Solve for x: (sin x)^2 - (cos x)^2 + sin x = 0

Answer 1

\[\huge \sin^2 x - \cos^2 x+\sin x = 0\]Hmm, we'll use a familiar identity to change the cosine to a SINE term.\[\large \sin^2 x + \cos^2 x = 1 \qquad \rightarrow \qquad \cos^2x=(1-\sin^2x)\]
Using this identity gives us,\[\huge \sin^2x-(1-\sin^2x)+\sin x=0\]Which simplifies to \[\huge 2\sin^2 x+\sin x-1=0\]

Answer 2

From here we can use the quadratic formula to solve for sine x! :D
Understand the steps we did so far?

Answer 3

Thanks! Yep you used an identity right?
So do I factor it to (2sinx+1)(sinx -1)? Not sure

Answer 4

can't solve for x, I need to find my point of inflection..

Answer 5

(2sinx-1)(sinx+1)=0
Hmm I think it factors like this actually :) I think your signs are backwards.
Hah thats funny, i was gonna jump right to the quadratic formula... I wasn't able to see the factors lol.

Answer 6

Points of inflection..? :o whu?

Answer 7

For calculus.. I got to this step from taking the 2nd derivative but couldn't solve for x to get my point of inflection.

Answer 8

Oh i see :)

Answer 9

Hehe :D and thank you!

Answer 10

Oh you got it from here? :) yay team \:D/

Answer 11

(2sinx-1)(sinx+1)=0
I multiplied this out to check but it doesn't equal to 2(sinx)^2 + sinx−1=0.
Instead it equals to 2(sinx)^2 - sinx−1=0

So gotta do the quadratic formula?

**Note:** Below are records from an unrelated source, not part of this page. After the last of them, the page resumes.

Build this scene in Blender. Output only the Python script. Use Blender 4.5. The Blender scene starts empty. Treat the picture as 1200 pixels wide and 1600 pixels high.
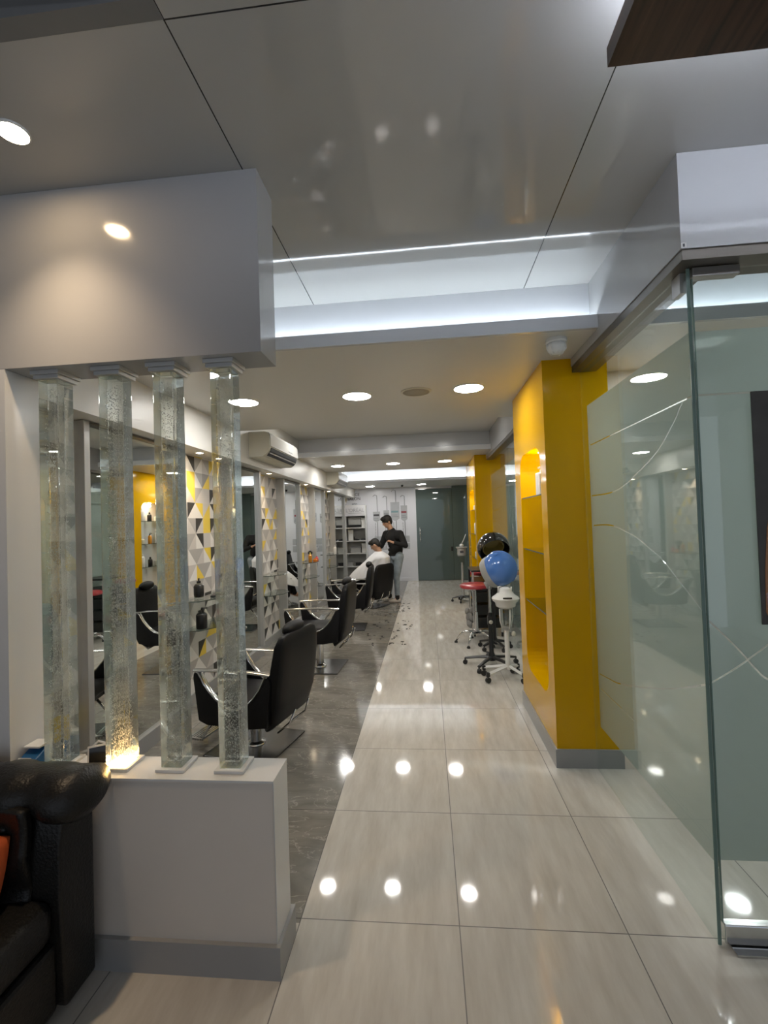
import bpy, bmesh, math, random
from mathutils import Vector, Matrix, Euler
random.seed(7)
C = bpy.context.scene.collection
S = bpy.context.scene
PI = math.pi

# ------------------------------------------------------------------ camera
cam_d = bpy.data.cameras.new('camera'); cam = bpy.data.objects.new('camera', cam_d); C.objects.link(cam)
YAW, PITCH, ROLL = 0.0930321, 0.0221811, -0.0330662
cy, sy, cp, sp = math.cos(YAW), math.sin(YAW), math.cos(PITCH), math.sin(PITCH)
fwd = Vector((-sy*cp, cy*cp, sp)); rt = Vector((cy, sy, 0)); up = rt.cross(fwd)
r2 = math.cos(ROLL)*rt + math.sin(ROLL)*up; u2 = -math.sin(ROLL)*rt + math.cos(ROLL)*up
m = Matrix((r2, u2, -fwd)).transposed().to_4x4(); m.translation = Vector((0, 0, 1.65))
cam.matrix_world = m
cam_d.sensor_fit = 'HORIZONTAL'; cam_d.sensor_width = 36; cam_d.lens = 718.78/1200*36
cam_d.clip_start = 0.02; cam_d.clip_end = 100
S.camera = cam

# ------------------------------------------------------------------ light levels and exposure
S.view_settings.view_transform = 'Standard'; S.view_settings.look = 'None'
S.view_settings.gamma = 1; S.view_settings.use_curve_mapping = False
S.view_settings.exposure = 0.75
WORLD = (0.80, 0.88, 1.0); WORLD_S = 0.36
L_DOWN = 54.0      # recessed discs
L_CABIN = 55.0
L_LED = 24.0       # cove strips
L_LEDB = 30.0
L_WOOD = 36.0
W_SPOT = 42.0      # warm reception spot, watts
W_PAT = 16.0        # warm spots over the patterned panels
W_PILLAR = 40.0
w = bpy.data.worlds.new('world'); S.world = w; w.use_nodes = True
w.node_tree.nodes['Background'].inputs[0].default_value = (*WORLD, 1)
w.node_tree.nodes['Background'].inputs[1].default_value = WORLD_S

# ------------------------------------------------------------------ node helper
class NT:
    def __init__(s, name):
        s.m = bpy.data.materials.new(name); s.m.use_nodes = True
        s.t = s.m.node_tree; s.t.nodes.clear(); s.out = s.t.nodes.new('ShaderNodeOutputMaterial')
    def n(s, typ, ins=None, **kw):
        o = s.t.nodes.new(typ)
        for k, v in kw.items(): setattr(o, k, v)
        for k, v in (ins or {}).items():
            i = o.inputs[k]
            if isinstance(v, bpy.types.NodeSocket): s.t.links.new(v, i)
            else: i.default_value = v
        return o
    def f(s, op, a, b=0.0, c=0.0):
        return s.n('ShaderNodeMath', {0: a, 1: b, 2: c}, operation=op).outputs[0]
    def pos(s):
        g = s.n('ShaderNodeNewGeometry'); x = s.n('ShaderNodeSeparateXYZ', {0: g.outputs['Position']})
        return g.outputs['Position'], x.outputs[0], x.outputs[1], x.outputs[2]
    def mix(s, fac, a, b):
        o = s.n('ShaderNodeMix', data_type='RGBA')
        for k, v in ((0, fac), (6, a), (7, b)):
            if isinstance(v, bpy.types.NodeSocket): s.t.links.new(v, o.inputs[k])
            else: o.inputs[k].default_value = v
        return o.outputs[2]
    def shmix(s, fac, a, b):
        return s.n('ShaderNodeMixShader', {0: fac, 1: a, 2: b}).outputs[0]
    def end(s, sh):
        s.t.links.new(sh, s.out.inputs[0]); return s.m
def c4(c): return (c[0], c[1], c[2], 1)
def mat(name, col, rough=.5, metal=0., spec=.5, coat=0., var=.08, scale=9., bump=0., bscale=60., sheen=0.):
    t = NT(name)
    tc = t.n('ShaderNodeTexCoord').outputs['Object']
    nz = t.n('ShaderNodeTexNoise', {'Vector': tc, 'Scale': scale, 'Detail': 4.}).outputs[0]
    a = c4([min(1, x*(1+var)) for x in col]); b = c4([x*(1-var) for x in col])
    p = t.n('ShaderNodeBsdfPrincipled', {'Base Color': t.mix(nz, b, a), 'Roughness': rough, 'Metallic': metal,
            'Specular IOR Level': spec, 'Coat Weight': coat, 'Coat Roughness': .04})
    if bump:
        n2 = t.n('ShaderNodeTexNoise', {'Vector': tc, 'Scale': bscale, 'Detail': 3.}).outputs[0]
        t.t.links.new(t.n('ShaderNodeBump', {'Height': n2, 'Strength': bump, 'Distance': .01}).outputs[0], p.inputs['Normal'])
    return t.end(p.outputs[0])
def emit(name, col, s):
    t = NT(name); return t.end(t.n('ShaderNodeEmission', {0: c4(col), 1: s}).outputs[0])
def schlick(t, f0=.04, gain=1.):
    fc = t.n('ShaderNodeLayerWeight', {0: .5}).outputs['Facing']
    return t.f('MULTIPLY', t.f('ADD', t.f('MULTIPLY', t.f('POWER', fc, 5.), 1-f0), f0), gain)
def glass(name, tint, f0=.05):
    t = NT(name)
    a = t.n('ShaderNodeBsdfTransparent', {0: c4(tint)}).outputs[0]
    b = t.n('ShaderNodeBsdfGlossy', {0: (1, 1, 1, 1), 'Roughness': 0.}).outputs[0]
    return t.end(t.shmix(schlick(t, f0), a, b))
def frosted(name, col, clear=.08, trans=.55):
    t = NT(name)
    _, x, y, z = t.pos()
    nz = t.n('ShaderNodeTexNoise', {'Scale': 1.2, 'Detail': 2.}).outputs[0]
    cc = t.mix(nz, c4([k*.96 for k in col]), c4(col))
    d = t.n('ShaderNodeBsdfDiffuse', {0: cc}).outputs[0]; tr = t.n('ShaderNodeBsdfTranslucent', {0: cc}).outputs[0]
    a = t.shmix(trans, d, tr)
    a = t.shmix(clear, a, t.n('ShaderNodeBsdfTransparent', {0: c4(col)}).outputs[0])
    g = t.n('ShaderNodeBsdfGlossy', {0: (1, 1, 1, 1), 'Roughness': .02}).outputs[0]
    return t.end(t.shmix(schlick(t, .05), a, g))

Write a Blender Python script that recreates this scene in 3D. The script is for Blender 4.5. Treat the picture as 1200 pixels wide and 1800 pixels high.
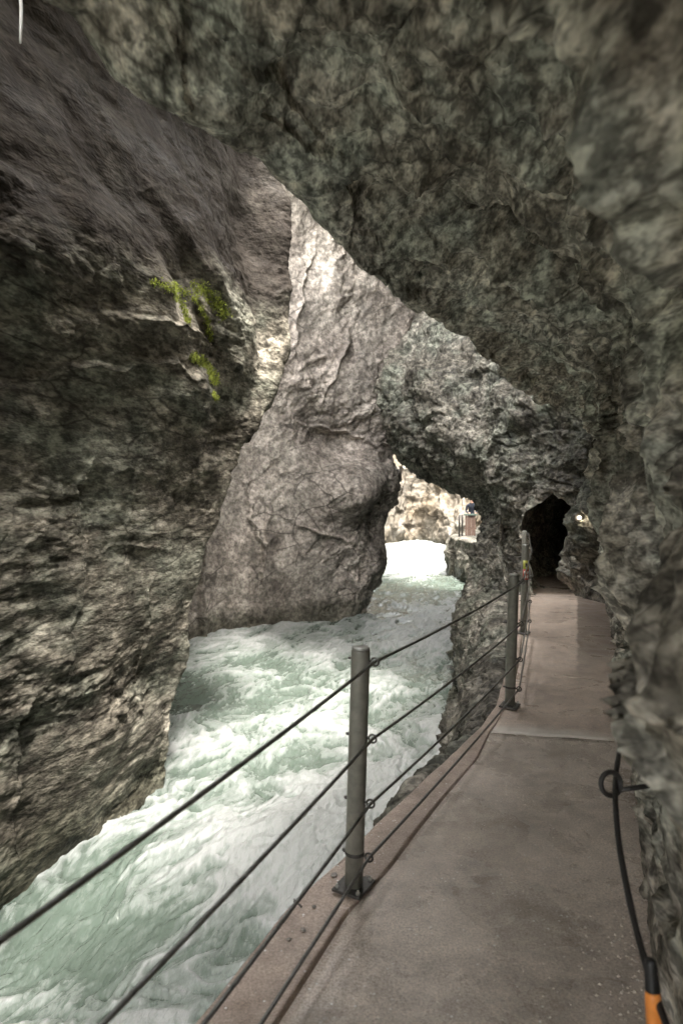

Ahh.

Answer 12

2sin^2 +2sinx -sinx - 1
that's what it comes out to i think.

Answer 13

Make sure you're using the factors that I posted, not the one you wrote out earlier :) you had your signs backwards.

Answer 14

Okay I got x= pi/6 and 3pi/2

Answer 15

Hmm yah those looks good.
Is 5pi/6 also a possibility? Hopefully I'm not thinking about that incorrectly :3

Answer 16

Oh yeah it is. Thanks for reminding. Oh my